Moreover, the plaintiff had placed upon record a duly executed deed of the premises to herself. From the date of such record the defendant had constructive notice as to the state of the title; from that date the plaintiff was entitled to the protection given, and the defendant was subject to the limitations imposed ’thereby. His payment of rent to a disseisor was without excuse or any element of equity; it has not ignorance for its justification.
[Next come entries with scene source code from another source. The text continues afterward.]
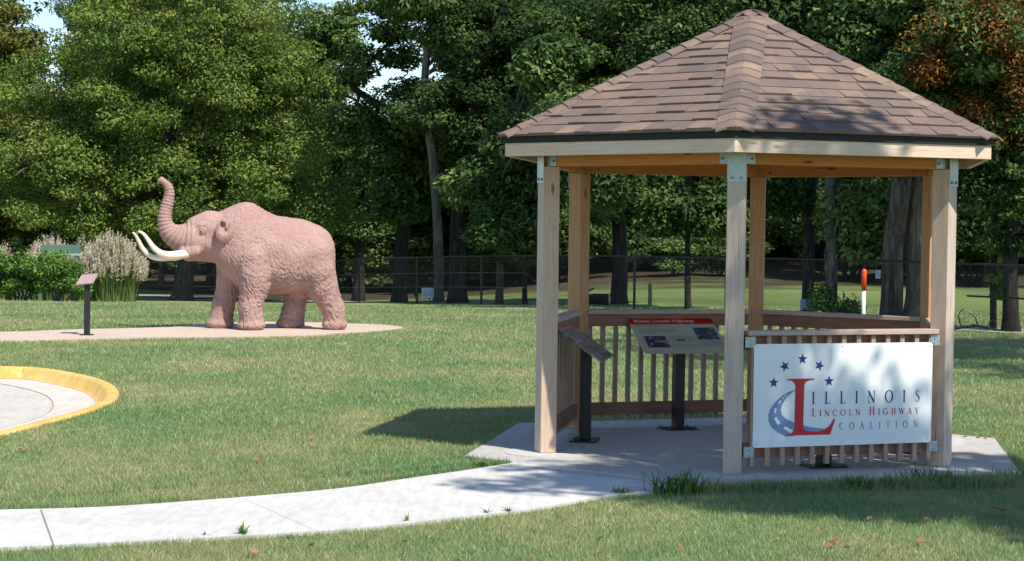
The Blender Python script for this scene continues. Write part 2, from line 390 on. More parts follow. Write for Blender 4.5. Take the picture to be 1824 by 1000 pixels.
# lawn sheet with the sunken driveway cut out of it
def make_lawn():
    xs = sorted(set(list(np.linspace(-60, 60, 41)) + [-400, -200, -110, 110, 200, 400])); ys = sorted(set(list(np.linspace(-20, 34, 19)) + list(np.linspace(36, 72, 19)) + [85, 100, 130, 180, 260, 400, 700]))
    pts = [Vector((x, y)) for x in xs for y in ys if not (inpoly(np.array([x]), np.array([y]), drive_poly)[0])]
    n0 = len(pts); pts += [Vector(p) for p in drive_poly]; k = len(drive_poly)
    ed = [(n0 + i, n0 + (i + 1) % k) for i in range(k)]
    vo, eo, fo, *_ = geometry.delaunay_2d_cdt(pts, ed, [], 0, 1e-5)
    C = np.array([[sum(vo[i][0] for i in f) / len(f), sum(vo[i][1] for i in f) / len(f)] for f in fo])
    ins = inpoly(C[:, 0], C[:, 1], drive_poly)
    far = C[:, 1]
    me = bpy.data.meshes.new('lawn'); me.from_pydata([(v[0], v[1], terrain(v[0], v[1])) for v in vo], [], [tuple(f) for f, q in zip(fo, ins) if not q])
    me.materials.append(M['lawn']); me.materials.append(M['meadow'])
    for pl in me.polygons:
        c = pl.center; fx = 35.2 + (8 - c.x) * 1.457 + 1
        pl.material_index = 1 if c.y > max(fx, 40) + 4 else 0
    o = link('ground', me); tag(o, kind='structure')
    for p in me.polygons: p.use_smooth = True
make_lawn()
def structure(name, mb, mat, bevel=0.0):
    o = mb.build(name, mat, bevel=bevel); tag(o, kind='structure'); return o

# driveway: pavement, gutter and painted curb
def offset_in(line, d):
    out = []
    for i, p in enumerate(line):
        a = line[max(0, i - 1)]; b = line[min(len(line) - 1, i + 1)]; t = (b - a).normalized()
        out.append(p + V((t.y, -t.x, 0)) * -d * SIGN)
    return out
SIGN = 1
tst = offset_in(drive_line, .3)[len(drive_line) // 2]
if not inpoly(np.array([tst.x]), np.array([tst.y]), drive_poly)[0]: SIGN = -1
def strip(mb, A, za, B, zb):
    n = len(A); vs = [V((p.x, p.y, za)) for p in A] + [V((p.x, p.y, zb)) for p in B]
    mb.add(vs, [(i, i + 1, n + i + 1, n + i) for i in range(n - 1)])
L = drive_line; o1 = offset_in(L, .03); o2 = offset_in(L, .105); o3 = offset_in(L, .14); o4 = offset_in(L, .185); o5 = offset_in(L, .27)
mb = MB(); strip(mb, L, -.10, L, -.010); strip(mb, L, -.010, o1, .004); strip(mb, o1, .004, o2, .002); strip(mb, o2, .002, o3, -.02); strip(mb, o3, -.02, o4, -.115); strip(mb, o4, -.115, offset_in(L, .235), -.127)
c = mb.build('curb', M['curb_paint']); bm = bmesh.new(); bm.from_mesh(c.data); bmesh.ops.remove_doubles(bm, verts=bm.verts, dist=1e-4); bmesh.ops.recalc_face_normals(bm, faces=bm.faces); bm.to_mesh(c.data); bm.free()
for p in c.data.polygons: p.use_smooth = True
tag(c, kind='structure')
mb = MB(); g1 = offset_in(L, .225); g2 = offset_in(L, .66); strip(mb, g1, -.130, g2, -.142); structure('gutter', mb, M['gutter_concrete'])
mb = MB(); poly = list(drive_poly); mb.add([V((x, y, -.146)) for x, y in poly], [tuple(range(len(poly)))]); structure('driveway', mb, M['drive_concrete'])
mb = MB(); a_ = offset_in(L, .660); b_ = offset_in(L, .669); strip(mb, a_[22:66], -.1415, b_[22:66], -.1415); structure('driveway_joint', mb, M['groove'])

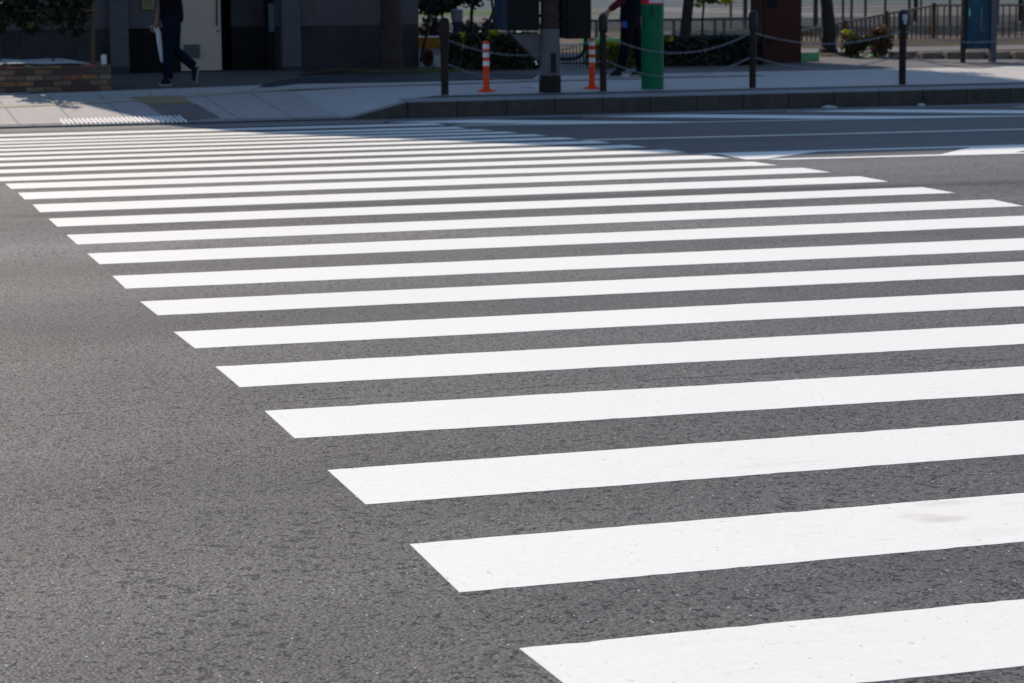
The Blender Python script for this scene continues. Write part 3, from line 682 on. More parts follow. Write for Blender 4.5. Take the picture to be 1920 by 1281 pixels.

But we do not think it essential to the plaintiff’s right of recovery that the defendant should be chargeable with notice of her claim at the time he leased the premises of Mrs. Alden, nor that he paid the rent to his lessor in circumstances that should have put him upon enquiry, nor indeed that the plaintiff should have brought an action of ejectment to recover possession; but we base our decision upon the broad principle, clearly supported by the authorities, that a disseisee who has recovered possession of the premises from the disseisor, in whatever lawful mode, may when in possession maintain trespass for mesne profits against a tenant of the disseisor or any one else who has occupied under him, for the use and occupation of the premises, whether such occupant had any knowledge of the claim of the disseisee or had not.

It being found that the sum of $2,500 will compensate the plaintiff for the use and occupation of her land for each of the years 1874 and 1875, and $2,000 for the year 1876, the Superior Court is advised to render judgment in her favor for the aggregate of those sums, with interest upon each from the end of the term for which it is payable.

In this opinion the other judges concurred.